The US bond and stock markets continued their rally, propelled by soft US economic data and robust bond auctions. The US dollar experienced a sharp decline against major currencies, including the euro, sterling, and the yen, as the year-end approached. However, concerns are emerging that the rally in sovereign assets and the subsequent stock surge, along with the dollar’s sell-off, may be overextended. As euphoria continues, there is a rising risk of a significant correction.
The week’s economic calendar, though not heavy, has provided fuel for Federal Reserve (Fed) doves. The Richmond Manufacturing index released on Wednesday indicated a faster-than-expected slowdown in economic activity in December, contributing to the dovish sentiment. Another strong US bond auction reinforced the conviction of investors, with the 5-year yields falling to 3.80%, 2-year yield sinking to 4.23%, and the 10-year yield dipping below the 3.80% level.
The US dollar index fell below 101 due to the accelerated drop in sovereign yields, pushing the EURUSD past the 1.11 mark. Cable (GBPUSD) surged above 1.28, while USDJPY eased to 141.
However, concerns are mounting that the recent easing in US financial conditions, driven by the impressive sovereign rally, may be excessive.
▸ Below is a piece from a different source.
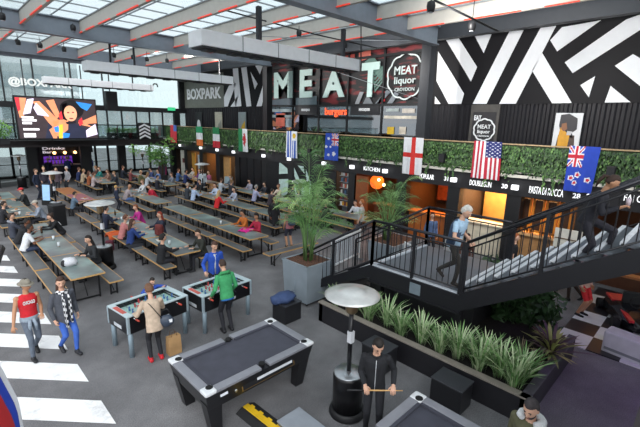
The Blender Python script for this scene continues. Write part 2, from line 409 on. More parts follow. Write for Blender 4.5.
# chevron sign
p = at_y(144.5, 128, YB-1.05)
t = thing('chevron_sign', 'black panel with white upward chevrons on the back gallery rail', 'sign', (p.x, YB-1.03, 3.4))
MB().box((0, 0, .45), (.95, .05, 1.15)).build('panel', BLK, t)
cv = MB()
for k in range(4):
    z = -.05+.27*k
    for s_ in (-1, 1): cv.prism([(0, -.03, z+.2), (0, -.03, z+.06), (s_*.42, -.03, z-.16), (s_*.42, -.03, z-.02)], (0, -.01, 0))
cv.build('chevrons', WHT, t)
# green exit sign
p = at_y(171.5, 109, YB-.2); e = MB().box((p.x, YB-.2, p.z), (.62, .06, .26)).build('exit_sign', mat('#37b67a', .4, var=0, emit=.5)); tag(e, 'small green lit exit sign under the bright window', 'sign')
# lettering on glass
p = at_y(8.5, 84.5, YB-.05)
t = thing('glass_lettering', 'white lettering high on the glass wall above the screen', 'lettering', tuple(p))
x1 = at_y(62, 84, YB-.05).x
writing('lettering', '@BOXPARK', (0, 0, -.12), RY, mat('#eef0ec', .6, var=0), t, width=(x1-p.x)*1.2, height=.62, bold=.012)
# loudspeaker by the screen
p = at_y(111, 101, 31.)
t = thing('loudspeaker', 'black hanging loudspeaker at the right of the big screen', 'loudspeaker', (p.x, 31., p.z))
MB().rbox((0, 0, 0), (.75, .5, 1.3), .04).build('cabinet', BLK, t); MB().box((0, -.26, -.05), (.62, .02, 1.1)).build('grille', CHAR, t)
MB().box((0, .1, 1.5), (.06, .06, 1.8)).build('bracket', BLK, t)

# ------------------------------------------------------------------ LED screen
YS = 30.6
c = [at_y(15.5, 96.5, YS), at_y(94.7, 100.7, YS), at_y(97.5, 137, YS), at_y(19, 139.6, YS)]
sx0, sx1 = (c[0].x+c[3].x)/2, (c[1].x+c[2].x)/2; sz0, sz1 = (c[2].z+c[3].z)/2, (c[0].z+c[1].z)/2
W, Hh = sx1-sx0, sz1-sz0
t = thing('video_screen', 'big video screen showing a woman with raised arms', 'screen', (sx0, YS, sz0))
MB().box((W/2, .12, Hh/2), (W+.16, .22, Hh+.16)).build('housing', BLK, t)
def E_(h, k=.85): return mat(h, .3, var=.25, scale=2.2, emit=k)
MB().box((W/2, 0, Hh/2), (W, .03, Hh)).build('display', E_('#3b3034', .7), t)
def pic(name, polys, mt, lay):
    b = MB()
    for P_ in polys: MB().prism([(u*W, -.015-.003*lay, (1-v)*Hh) for u, v in P_], (0, -.002, 0)).build(name, mt, t)
def ell(cx, cy, rx, ry, n=18, a0=0): return [(cx+rx*math.cos(2*PI*k/n), cy+ry*math.sin(2*PI*k/n)) for k in range(n)]
pic('picture_shirt', [[(.36, .62), (.62, .55), (.84, .75), (.84, 1), (.3, 1)]], E_('#2c2f44', .6), 1)
pic('picture_skin', [[(0, .02), (.13, .02), (.08, .45), (.03, .5)], [(.2, .1), (.28, .08), (.5, .55), (.44, .78), (.36, .6)], [(.42, .55), (.62, .5), (.6, .78), (.48, .95), (.42, .95)],
     [(.74, .6), (1, .38), (1, .6), (.86, .62), (.95, .72), (.8, .66)], [(.36, .06), (.46, .02), (.52, .42), (.47, .5)], [(.36, .78), (.42, .7), (.45, 1), (.4, 1)]], E_('#d98a63', .85), 2)
pic('picture_pale_cloth', [[(.14, .05), (.22, .02), (.16, .38), (.07, .42)], [(.24, .12), (.32, .3), (.38, .45), (.24, .42), (.2, .25)], [(.84, .8), (.98, .62), (1, .9), (.84, .98)]], E_('#d9cfe6', .85), 3)
pic('picture_hair', [ell(.68, .25, .16, .24), [(.56, .12), (.62, .1), (.6, .55), (.54, .5)]], E_('#140c12', .4), 3)
pic('picture_blue', [[(.74, .05), (.96, .1), (.88, .28), (.8, .2)], [(.42, .72), (.48, .68), (.49, .84), (.43, .84)], [(.52, .85), (.62, .88), (.6, .98), (.52, 1)]], E_('#2f7fd0', .9), 4)
pic('picture_face', [ell(.655, .36, .085, .2)], E_('#e0a07c', .9), 4)
pic('picture_face_marks', [ell(.625, .34, .016, .018), ell(.69, .33, .016, .018), ell(.66, .49, .03, .018)], E_('#7a2c34', .8), 5)
pic('picture_choker', [[(.58, .58), (.72, .55), (.71, .61), (.59, .64)]], E_('#241c22', .5), 5)
pic('picture_strap', [[(.49, .66), (.54, .64), (.52, 1), (.47, 1)]], E_('#f0b83a', .95), 5)
pic('picture_red', [[(.75, .55), (.8, .45), (.81, .62), (.76, .68)], [(.5, .4), (.54, .3), (.55, .5), (.51, .52)], [(0, .02), (.05, .02), (.05, .3), (.02, .35)]], E_('#d8323c', .9), 6)
pic('picture_text', [[(.05, .46), (.19, .46), (.19, .51), (.05, .51)], [(.05, .53), (.22, .53), (.22, .58), (.05, .58)], [(.05, .6), (.16, .6), (.16, .65), (.05, .65)], [(.05, .75), (.24, .75), (.24, .8), (.05, .8)], [(.05, .87), (.19, .87), (.19, .97), (.05, .97)]], E_('#f2eef2', .95), 6)
for hx in (.6, W-.6): MB().box((hx, .3, Hh+1.1), (.06, .06, 2.2)).build('hanger', M_EDGE, t)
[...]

The US has witnessed the most significant two-month easing in financial conditions in its history, raising questions about its sustainability given geopolitical tensions that could disrupt global trade and potential inflationary pressures.
Despite oil’s brief rise above $76 per barrel due to Red Sea tensions, it quickly snapped back below $74 per barrel, providing some relief.
As the euphoria in the markets persists, there is a cautionary note about the potential for a wild correction in the US dollar when the current optimism comes to an end.